Был мастер моложе — по-другому работал. Помногу делал: и для мужчин, и для женщин свой фасон, и ребятишкам. Сколько он их перекатал! Махнет рукой: не считано, мол, не припомню. Со всей деревни люди приходили. А и теперь еще идут. Да года не те.

Теперь люди и в магазине валенки берут на два размера больше. Потому что такие валенки садятся: пройдешь по сырому снегу, промочишь, и станут они меньше. Если наоборот — холод, то колеют, и ноги мерзнут. Для ускорения производственного процесса, экономии материалов или еще чего-то такого жуткого специалисты с дипломами, полученными в одновременно талантливом и бездарном государстве, благословляют применение серной кислоты. Я не знаю, может, это что-то другое, какой-нибудь химический препарат, но Федор Степанович, поведавший мне об этом, утверждает: кислота. Он с ней борется, и валенки, принесенные в починку, садит на колодку. Стирает их в горячей воде… В тонкости мне не вникнуть, но кислоты становится меньше. Валенки уже не "садятся". Носите на здоровье, добрые люди!

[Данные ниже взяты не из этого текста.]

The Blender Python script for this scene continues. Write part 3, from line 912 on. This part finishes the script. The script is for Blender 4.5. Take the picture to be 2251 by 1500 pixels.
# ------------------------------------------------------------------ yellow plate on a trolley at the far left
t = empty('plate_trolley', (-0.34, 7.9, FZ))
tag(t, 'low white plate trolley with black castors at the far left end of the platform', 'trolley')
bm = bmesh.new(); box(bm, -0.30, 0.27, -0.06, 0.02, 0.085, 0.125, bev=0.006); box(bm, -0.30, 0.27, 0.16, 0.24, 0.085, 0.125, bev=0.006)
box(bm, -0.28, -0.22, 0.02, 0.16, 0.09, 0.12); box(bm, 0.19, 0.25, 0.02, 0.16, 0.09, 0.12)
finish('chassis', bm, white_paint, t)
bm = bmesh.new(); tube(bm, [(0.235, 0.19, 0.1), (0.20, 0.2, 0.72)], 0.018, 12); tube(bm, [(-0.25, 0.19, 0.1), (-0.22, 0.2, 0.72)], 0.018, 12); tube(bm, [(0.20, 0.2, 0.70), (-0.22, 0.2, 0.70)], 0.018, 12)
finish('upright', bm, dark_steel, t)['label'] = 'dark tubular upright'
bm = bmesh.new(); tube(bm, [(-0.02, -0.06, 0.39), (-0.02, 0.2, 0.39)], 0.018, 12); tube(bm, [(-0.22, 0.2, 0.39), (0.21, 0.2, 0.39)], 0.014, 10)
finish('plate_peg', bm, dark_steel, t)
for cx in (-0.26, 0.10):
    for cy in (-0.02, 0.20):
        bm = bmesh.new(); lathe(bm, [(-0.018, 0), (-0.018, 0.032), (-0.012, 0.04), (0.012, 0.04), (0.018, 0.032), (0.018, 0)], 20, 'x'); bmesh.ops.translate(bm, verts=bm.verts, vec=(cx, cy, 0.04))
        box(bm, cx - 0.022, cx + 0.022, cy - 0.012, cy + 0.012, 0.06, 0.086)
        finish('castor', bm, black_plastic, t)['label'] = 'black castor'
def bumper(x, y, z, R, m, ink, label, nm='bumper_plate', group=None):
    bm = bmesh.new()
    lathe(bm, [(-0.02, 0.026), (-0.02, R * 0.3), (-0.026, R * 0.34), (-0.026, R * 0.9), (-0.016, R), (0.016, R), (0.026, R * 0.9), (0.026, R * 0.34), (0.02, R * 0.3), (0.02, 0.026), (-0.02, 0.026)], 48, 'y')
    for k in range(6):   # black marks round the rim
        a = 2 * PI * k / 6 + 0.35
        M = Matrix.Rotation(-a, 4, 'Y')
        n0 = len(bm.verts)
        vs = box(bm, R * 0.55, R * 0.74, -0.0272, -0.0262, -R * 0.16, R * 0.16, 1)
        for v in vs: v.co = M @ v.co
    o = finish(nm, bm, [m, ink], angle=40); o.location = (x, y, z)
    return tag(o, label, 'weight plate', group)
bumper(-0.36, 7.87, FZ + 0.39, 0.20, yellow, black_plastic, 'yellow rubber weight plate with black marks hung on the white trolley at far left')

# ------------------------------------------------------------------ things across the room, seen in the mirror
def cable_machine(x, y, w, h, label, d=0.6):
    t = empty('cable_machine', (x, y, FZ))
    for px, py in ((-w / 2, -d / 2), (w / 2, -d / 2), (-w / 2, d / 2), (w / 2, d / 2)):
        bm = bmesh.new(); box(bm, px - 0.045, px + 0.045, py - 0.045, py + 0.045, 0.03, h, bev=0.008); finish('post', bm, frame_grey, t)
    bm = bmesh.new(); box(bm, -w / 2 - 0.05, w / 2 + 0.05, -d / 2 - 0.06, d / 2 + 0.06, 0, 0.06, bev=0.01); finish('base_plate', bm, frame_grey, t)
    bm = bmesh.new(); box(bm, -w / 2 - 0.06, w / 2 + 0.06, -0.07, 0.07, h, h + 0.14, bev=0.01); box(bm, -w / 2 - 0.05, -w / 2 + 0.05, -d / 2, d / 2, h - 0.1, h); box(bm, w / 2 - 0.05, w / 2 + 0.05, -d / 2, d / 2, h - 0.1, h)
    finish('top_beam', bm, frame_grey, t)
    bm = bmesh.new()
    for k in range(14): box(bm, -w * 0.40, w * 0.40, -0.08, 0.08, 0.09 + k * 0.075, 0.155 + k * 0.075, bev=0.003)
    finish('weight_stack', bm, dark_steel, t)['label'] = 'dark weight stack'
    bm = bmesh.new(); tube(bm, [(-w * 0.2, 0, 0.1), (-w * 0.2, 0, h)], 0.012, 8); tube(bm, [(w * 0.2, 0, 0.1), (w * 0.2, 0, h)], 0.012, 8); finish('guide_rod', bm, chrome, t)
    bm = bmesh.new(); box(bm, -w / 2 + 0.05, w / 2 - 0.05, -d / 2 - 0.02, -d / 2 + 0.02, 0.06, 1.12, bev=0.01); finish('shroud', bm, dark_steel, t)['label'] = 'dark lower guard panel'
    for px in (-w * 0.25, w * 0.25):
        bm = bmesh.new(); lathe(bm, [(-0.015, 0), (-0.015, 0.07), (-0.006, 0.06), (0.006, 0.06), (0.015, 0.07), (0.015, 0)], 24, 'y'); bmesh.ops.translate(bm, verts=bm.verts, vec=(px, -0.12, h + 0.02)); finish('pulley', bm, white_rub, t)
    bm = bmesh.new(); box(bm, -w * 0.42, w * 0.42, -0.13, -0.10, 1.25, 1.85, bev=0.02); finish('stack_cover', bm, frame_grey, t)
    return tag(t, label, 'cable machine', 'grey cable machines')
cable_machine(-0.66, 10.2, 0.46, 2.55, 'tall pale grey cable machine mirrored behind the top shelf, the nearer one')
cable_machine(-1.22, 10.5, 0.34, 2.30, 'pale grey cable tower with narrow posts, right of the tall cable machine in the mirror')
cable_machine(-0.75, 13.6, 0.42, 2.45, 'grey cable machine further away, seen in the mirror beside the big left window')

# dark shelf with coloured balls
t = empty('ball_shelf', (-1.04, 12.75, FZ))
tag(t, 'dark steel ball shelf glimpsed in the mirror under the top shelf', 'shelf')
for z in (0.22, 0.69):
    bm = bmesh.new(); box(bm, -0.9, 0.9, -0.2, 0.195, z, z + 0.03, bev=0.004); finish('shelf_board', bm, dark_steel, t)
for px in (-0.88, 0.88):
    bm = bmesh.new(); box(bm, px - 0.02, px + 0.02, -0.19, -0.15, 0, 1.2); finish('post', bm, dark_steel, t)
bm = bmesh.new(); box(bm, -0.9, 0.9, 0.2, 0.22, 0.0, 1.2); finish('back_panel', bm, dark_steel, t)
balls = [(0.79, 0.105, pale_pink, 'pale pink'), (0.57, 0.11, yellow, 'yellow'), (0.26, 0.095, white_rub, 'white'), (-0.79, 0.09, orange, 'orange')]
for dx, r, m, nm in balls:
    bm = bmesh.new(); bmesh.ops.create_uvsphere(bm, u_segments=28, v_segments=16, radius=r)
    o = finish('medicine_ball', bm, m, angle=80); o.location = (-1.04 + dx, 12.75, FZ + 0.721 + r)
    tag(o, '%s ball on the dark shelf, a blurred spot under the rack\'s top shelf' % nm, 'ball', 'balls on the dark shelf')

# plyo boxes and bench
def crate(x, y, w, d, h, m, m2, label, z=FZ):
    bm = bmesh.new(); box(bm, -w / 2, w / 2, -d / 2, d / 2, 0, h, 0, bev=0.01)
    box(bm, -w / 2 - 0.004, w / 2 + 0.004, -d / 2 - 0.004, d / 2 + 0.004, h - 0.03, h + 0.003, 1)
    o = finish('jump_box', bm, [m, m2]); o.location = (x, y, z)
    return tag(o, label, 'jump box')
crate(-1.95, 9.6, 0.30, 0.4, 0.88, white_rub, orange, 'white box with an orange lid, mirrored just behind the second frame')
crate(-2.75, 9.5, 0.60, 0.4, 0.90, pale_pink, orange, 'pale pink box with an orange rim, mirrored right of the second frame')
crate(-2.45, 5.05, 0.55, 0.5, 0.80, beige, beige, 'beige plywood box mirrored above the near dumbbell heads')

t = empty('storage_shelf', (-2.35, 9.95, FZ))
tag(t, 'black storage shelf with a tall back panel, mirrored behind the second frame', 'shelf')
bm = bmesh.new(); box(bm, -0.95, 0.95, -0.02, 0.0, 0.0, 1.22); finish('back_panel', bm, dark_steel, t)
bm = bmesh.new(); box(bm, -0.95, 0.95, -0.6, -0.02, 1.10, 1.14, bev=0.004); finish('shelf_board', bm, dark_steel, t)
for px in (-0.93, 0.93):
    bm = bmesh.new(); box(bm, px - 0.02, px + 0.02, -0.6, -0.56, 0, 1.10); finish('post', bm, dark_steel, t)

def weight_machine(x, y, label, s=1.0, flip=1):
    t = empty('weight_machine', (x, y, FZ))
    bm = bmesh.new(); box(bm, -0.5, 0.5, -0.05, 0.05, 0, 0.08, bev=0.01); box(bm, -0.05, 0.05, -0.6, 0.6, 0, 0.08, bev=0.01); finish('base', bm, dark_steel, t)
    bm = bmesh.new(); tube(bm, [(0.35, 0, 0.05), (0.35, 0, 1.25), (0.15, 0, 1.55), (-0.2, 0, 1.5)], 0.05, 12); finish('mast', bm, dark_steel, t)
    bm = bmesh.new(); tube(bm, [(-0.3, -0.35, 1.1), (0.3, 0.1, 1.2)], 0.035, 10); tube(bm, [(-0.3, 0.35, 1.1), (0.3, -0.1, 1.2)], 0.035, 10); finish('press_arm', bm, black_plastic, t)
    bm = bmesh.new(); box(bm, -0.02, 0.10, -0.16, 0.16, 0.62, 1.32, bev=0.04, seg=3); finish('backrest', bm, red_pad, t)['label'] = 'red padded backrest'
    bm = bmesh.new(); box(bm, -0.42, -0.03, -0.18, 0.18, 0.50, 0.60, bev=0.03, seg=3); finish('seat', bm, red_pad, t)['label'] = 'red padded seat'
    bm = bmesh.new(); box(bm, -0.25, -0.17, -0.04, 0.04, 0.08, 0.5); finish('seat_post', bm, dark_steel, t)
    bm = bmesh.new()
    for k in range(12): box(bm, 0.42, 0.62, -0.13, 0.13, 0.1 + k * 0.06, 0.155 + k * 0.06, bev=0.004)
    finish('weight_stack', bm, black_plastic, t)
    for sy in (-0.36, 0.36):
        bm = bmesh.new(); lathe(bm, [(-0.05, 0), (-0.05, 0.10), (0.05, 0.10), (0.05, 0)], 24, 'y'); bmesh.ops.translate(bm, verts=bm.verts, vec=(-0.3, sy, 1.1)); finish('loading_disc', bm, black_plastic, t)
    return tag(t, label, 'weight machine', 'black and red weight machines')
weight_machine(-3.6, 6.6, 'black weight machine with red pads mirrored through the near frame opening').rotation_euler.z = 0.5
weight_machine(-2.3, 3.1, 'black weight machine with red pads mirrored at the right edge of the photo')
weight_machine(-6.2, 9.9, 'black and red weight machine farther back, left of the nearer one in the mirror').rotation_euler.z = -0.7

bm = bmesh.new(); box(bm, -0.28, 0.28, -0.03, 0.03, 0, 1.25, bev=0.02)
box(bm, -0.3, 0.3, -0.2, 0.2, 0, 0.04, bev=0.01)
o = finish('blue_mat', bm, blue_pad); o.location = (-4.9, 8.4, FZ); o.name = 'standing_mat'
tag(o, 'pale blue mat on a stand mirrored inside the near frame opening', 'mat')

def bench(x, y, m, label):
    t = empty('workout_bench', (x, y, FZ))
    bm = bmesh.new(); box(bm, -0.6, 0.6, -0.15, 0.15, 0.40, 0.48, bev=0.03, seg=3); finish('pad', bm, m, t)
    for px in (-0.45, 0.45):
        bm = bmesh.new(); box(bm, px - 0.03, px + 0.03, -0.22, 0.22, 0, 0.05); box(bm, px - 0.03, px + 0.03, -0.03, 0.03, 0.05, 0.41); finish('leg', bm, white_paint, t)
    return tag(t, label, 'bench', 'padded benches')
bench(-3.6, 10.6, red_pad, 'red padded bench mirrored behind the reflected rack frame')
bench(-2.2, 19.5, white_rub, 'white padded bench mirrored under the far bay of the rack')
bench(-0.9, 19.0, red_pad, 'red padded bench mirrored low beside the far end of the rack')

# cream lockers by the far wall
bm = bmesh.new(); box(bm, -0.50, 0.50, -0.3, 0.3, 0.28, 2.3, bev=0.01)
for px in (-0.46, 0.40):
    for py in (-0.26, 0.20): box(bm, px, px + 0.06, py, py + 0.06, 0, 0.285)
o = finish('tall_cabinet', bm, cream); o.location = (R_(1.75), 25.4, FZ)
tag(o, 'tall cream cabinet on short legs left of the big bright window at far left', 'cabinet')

Грустит только мастер, что нет ему замены. Никто: ни сыновья, ни внуки не переняли мастерства. И так нынче держится на тоненькой ниточке связь между прошлым и будущим. А Федор со своей Федосьей никогда никого не нанимали. Три бани срубил он из круглого леса за 45 лет совместной жизни. Топор из рук до сих пор не выпадал. Всё домашнее хозяйство вели: коровы и овцы, молоко и шерсть. То ли как при феодализме, то ли как положено быть в нормальной человеческой жизни.